Your Android applications will be built from four basic component types that are defined by the Android architecture:

Activities
These are comparable to standalone utilities on desktop systems, such as office applications. Activities are pieces of executable code that come and go in time, instantiated by either the user or the operating system and running as long as they are needed. They can interact with the user and request data or services from other activities or services via queries or Intents (discussed in a moment).
Most of the executable code you write for Android will execute in the context of an Activity. Activities usually correspond to display screens: each Activity shows one screen to the user. When it is not actively running, an Activity can be killed by the operating system to conserve memory.

Services
These are analogous to services or daemons in desktop and server operating systems. They are executable pieces of code that usually run in the background from the time of their instantiation until the mobile handset is shut down. They generally don't expose a user interface.
The classic example of a Service is an MP3 player that needs to keep playing queued files, even while the user has gone on to use other applications. Your application may need to implement Services to perform background tasks that persist without a user interface.

Broadcast and Intent Receivers
These respond to requests for service from another application. A Broadcast Receiver responds to a system-wide announcement of an event. These announcements can come from Android itself (e.g., battery low) or from any program running on the system. An Activity or Service provides other applications with access to its functionality by executing an Intent Receiver, a small piece of executable code that responds to requests for data or services from other activities. The requesting (client) activity issues an Intent, leaving it up to the Android framework to figure out which application should receive and act on it.
Intents are one of the key architectural elements in Android that facilitate the creation of new applications from existing applications (mobile mashups). You will use Intents in your application to interact with other applications and services that provide information needed by your application. Intents and Intent Receivers are covered in more detail in Chapter 13.

Content providers
These are created to share data with other activities or services. A content provider uses a standard interface in the form of a URI to fulfill requests for data from other applications that may not even know which content provider they are using. For example, when an application issues a query for Contact data, it addresses the query to a URI of the form:
content://contacts/people

The operating system looks to see which applications have registered themselves as content providers for the given URI, and sends the request to the appropriate application (starting the application if it is not already running). If there is more than one content provider registered for the requested URI, the operating system asks the user which one he wants to use.
An application doesn't have to use all of the Android components, but a well-written application will make use of the mechanisms provided, rather than reinventing functionality or hardcoding references to other applications. URIs and Intents together allow Android to provide a very flexible user environment.
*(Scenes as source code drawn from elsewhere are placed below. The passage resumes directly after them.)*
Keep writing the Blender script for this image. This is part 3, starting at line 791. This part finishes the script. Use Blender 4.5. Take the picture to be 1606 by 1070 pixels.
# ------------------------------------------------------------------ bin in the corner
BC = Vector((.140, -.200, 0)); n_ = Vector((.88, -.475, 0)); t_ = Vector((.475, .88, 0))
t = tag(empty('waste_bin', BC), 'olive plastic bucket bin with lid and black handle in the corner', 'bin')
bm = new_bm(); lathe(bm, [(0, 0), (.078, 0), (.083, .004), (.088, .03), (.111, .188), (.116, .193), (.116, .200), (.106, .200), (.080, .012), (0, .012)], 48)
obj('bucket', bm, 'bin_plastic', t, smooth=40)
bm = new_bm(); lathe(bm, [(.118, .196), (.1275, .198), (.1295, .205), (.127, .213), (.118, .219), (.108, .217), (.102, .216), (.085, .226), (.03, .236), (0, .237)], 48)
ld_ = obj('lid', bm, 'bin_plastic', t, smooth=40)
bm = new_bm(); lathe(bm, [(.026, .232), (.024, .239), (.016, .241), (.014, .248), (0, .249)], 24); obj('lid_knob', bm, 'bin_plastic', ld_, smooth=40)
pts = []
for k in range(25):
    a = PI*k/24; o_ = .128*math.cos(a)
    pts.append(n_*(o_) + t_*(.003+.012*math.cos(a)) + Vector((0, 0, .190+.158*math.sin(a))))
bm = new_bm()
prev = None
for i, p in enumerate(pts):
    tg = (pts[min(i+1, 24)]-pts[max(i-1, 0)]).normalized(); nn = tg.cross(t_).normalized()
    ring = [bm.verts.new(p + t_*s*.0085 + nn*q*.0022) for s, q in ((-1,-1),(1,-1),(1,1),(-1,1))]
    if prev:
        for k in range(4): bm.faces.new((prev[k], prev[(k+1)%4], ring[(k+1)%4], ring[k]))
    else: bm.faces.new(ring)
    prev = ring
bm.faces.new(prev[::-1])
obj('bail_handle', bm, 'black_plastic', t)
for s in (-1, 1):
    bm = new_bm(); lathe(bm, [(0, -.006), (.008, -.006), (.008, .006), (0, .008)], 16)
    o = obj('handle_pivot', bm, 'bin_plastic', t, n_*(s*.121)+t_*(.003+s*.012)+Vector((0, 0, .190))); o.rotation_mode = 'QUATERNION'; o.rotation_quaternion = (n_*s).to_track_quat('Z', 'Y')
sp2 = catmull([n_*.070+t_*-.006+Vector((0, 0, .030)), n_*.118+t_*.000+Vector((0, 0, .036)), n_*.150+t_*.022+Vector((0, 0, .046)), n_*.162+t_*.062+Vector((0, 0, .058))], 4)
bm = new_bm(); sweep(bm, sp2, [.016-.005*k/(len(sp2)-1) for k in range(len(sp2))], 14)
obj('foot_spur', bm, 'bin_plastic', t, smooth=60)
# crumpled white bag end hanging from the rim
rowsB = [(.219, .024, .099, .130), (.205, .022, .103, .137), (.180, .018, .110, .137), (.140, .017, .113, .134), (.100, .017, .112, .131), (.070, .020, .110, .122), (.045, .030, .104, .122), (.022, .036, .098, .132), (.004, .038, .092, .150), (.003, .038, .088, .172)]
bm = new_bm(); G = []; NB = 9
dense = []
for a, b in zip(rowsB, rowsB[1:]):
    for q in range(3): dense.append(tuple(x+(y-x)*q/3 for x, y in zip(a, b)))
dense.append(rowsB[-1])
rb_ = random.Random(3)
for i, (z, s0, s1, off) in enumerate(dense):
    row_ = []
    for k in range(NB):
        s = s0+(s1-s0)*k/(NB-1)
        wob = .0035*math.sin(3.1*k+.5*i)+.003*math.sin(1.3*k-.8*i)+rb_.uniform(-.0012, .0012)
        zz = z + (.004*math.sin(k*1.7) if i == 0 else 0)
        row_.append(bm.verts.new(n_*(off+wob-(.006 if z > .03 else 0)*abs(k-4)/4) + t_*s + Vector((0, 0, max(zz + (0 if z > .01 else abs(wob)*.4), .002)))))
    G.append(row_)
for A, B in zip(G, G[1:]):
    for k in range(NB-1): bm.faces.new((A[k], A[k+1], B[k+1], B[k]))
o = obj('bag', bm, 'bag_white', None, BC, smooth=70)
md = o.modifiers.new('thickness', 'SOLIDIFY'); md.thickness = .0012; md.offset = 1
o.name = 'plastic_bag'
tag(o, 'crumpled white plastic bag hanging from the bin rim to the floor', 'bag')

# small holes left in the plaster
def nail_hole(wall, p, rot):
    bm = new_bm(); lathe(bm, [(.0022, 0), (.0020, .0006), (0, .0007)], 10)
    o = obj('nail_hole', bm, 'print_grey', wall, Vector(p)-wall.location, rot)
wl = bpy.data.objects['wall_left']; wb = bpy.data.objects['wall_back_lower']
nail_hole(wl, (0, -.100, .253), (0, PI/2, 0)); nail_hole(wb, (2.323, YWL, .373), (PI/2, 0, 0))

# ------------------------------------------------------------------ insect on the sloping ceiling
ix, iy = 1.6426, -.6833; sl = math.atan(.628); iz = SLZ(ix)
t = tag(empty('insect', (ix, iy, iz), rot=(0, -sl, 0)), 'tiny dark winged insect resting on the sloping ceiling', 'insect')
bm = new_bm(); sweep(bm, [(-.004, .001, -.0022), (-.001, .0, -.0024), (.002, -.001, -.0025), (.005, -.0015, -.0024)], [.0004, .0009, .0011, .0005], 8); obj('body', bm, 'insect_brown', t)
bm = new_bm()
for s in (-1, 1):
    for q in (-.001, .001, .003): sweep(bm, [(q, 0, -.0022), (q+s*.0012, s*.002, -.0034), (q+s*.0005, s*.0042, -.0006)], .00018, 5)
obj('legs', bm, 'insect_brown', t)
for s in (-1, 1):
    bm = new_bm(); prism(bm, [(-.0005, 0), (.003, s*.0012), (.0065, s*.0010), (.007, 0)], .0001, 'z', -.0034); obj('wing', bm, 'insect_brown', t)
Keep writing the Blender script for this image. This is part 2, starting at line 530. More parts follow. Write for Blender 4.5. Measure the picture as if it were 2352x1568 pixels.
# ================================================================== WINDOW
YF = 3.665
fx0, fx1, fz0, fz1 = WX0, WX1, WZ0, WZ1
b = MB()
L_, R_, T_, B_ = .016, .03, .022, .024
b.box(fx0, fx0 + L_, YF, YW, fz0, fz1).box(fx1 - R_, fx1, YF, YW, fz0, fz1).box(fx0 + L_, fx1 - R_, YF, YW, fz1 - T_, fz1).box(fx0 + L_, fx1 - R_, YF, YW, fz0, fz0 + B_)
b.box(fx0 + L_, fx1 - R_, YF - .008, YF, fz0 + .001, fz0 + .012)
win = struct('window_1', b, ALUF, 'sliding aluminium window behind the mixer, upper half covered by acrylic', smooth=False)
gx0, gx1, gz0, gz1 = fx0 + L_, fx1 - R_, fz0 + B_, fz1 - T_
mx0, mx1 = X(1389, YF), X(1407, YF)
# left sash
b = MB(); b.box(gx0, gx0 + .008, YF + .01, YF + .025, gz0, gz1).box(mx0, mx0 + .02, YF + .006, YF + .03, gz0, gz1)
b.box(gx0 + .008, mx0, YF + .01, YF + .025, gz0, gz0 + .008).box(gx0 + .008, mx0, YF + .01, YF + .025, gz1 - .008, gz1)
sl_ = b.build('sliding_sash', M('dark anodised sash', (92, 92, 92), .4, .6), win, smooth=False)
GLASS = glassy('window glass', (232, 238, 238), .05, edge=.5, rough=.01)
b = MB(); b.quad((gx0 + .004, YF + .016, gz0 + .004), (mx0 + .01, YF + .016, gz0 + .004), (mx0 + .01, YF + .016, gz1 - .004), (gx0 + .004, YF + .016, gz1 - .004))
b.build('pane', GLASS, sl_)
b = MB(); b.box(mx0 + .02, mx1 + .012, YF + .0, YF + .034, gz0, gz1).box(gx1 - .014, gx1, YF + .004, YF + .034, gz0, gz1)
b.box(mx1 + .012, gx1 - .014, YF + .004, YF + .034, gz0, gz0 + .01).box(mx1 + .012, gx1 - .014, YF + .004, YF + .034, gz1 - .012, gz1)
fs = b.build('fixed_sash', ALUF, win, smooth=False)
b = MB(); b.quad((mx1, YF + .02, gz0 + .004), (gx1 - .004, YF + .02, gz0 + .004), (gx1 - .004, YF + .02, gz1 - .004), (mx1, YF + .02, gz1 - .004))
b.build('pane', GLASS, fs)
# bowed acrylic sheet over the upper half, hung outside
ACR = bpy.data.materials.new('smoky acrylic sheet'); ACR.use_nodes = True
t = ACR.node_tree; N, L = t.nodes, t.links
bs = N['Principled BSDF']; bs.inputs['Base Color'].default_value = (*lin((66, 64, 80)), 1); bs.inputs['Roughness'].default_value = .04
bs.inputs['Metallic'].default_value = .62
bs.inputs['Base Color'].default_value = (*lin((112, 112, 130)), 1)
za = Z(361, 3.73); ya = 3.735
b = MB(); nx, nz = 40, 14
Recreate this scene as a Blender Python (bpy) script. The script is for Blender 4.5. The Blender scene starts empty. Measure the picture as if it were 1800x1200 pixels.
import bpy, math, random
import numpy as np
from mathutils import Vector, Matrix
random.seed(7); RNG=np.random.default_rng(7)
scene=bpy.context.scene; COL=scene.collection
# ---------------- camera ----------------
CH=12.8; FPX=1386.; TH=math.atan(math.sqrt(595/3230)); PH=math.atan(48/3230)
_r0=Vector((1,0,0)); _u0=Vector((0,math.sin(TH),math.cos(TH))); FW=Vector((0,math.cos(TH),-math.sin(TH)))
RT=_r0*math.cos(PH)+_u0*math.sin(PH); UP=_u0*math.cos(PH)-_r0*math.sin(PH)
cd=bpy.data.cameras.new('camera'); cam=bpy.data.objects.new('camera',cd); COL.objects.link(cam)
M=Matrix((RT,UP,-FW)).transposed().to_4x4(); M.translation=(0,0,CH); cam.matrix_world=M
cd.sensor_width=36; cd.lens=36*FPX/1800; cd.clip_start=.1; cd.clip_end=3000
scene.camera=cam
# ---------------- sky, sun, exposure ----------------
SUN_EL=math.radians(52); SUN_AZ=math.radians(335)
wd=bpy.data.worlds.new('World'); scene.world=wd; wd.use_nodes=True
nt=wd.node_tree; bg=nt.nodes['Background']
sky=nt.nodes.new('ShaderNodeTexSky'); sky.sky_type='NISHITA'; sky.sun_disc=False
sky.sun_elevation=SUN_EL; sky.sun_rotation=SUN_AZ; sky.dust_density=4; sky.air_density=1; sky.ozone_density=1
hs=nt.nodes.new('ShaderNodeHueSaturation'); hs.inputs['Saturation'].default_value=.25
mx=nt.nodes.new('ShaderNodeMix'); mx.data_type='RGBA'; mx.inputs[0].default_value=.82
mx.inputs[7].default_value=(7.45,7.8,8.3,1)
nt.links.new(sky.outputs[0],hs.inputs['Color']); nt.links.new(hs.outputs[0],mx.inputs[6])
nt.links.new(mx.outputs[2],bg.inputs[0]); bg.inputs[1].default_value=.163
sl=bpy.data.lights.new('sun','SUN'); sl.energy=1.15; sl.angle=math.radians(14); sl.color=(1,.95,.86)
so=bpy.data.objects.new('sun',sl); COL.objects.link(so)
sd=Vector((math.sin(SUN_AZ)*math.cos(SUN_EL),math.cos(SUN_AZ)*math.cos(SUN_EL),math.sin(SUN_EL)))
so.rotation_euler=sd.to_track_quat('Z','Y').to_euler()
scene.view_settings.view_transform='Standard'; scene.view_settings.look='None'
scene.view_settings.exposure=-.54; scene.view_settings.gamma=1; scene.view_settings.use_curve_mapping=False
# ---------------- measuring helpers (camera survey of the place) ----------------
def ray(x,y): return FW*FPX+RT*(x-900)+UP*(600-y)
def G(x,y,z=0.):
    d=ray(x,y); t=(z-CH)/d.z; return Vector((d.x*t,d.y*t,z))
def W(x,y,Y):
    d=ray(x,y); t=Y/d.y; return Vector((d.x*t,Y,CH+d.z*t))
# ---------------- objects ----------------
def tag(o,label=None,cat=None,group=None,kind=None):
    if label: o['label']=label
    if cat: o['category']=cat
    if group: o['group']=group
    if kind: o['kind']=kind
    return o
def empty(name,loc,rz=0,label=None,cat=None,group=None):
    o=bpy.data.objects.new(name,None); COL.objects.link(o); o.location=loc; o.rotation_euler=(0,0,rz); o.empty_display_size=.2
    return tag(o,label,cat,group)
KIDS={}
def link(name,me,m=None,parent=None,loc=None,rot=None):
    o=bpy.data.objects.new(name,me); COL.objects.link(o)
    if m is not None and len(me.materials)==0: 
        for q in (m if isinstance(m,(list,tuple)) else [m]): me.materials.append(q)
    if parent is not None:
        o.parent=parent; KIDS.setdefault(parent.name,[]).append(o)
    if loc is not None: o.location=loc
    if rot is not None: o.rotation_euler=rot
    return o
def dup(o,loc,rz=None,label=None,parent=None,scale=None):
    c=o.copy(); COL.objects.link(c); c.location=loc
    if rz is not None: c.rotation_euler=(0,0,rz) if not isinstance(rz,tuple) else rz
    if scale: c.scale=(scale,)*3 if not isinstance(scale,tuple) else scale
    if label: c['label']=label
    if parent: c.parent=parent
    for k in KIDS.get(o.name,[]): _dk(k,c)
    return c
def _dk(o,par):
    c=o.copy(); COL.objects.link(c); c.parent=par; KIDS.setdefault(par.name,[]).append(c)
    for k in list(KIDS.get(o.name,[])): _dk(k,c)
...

Applications can be easily added, deleted, and substituted, and the loose coupling of intents and URIs keeps everything working together.

Why android is better than proprietary software stacks


Proprietary software stacks
Most existing smartphones use proprietary, relatively closed software stacks, such as Nokia's Series 60 with the Symbian operating system, or Microsoft's Windows Mobile. Modifications to these stacks (adding a driver, for example) have to be done either by the stack owner or by the handset manufacturer. The stacks are not open source, so changing anything in the stack is difficult at best. Most Linux-based phones to date have an open source kernel (as required by the GPL license), but keep other details of the software stack (application framework, multimedia framework, applications) proprietary.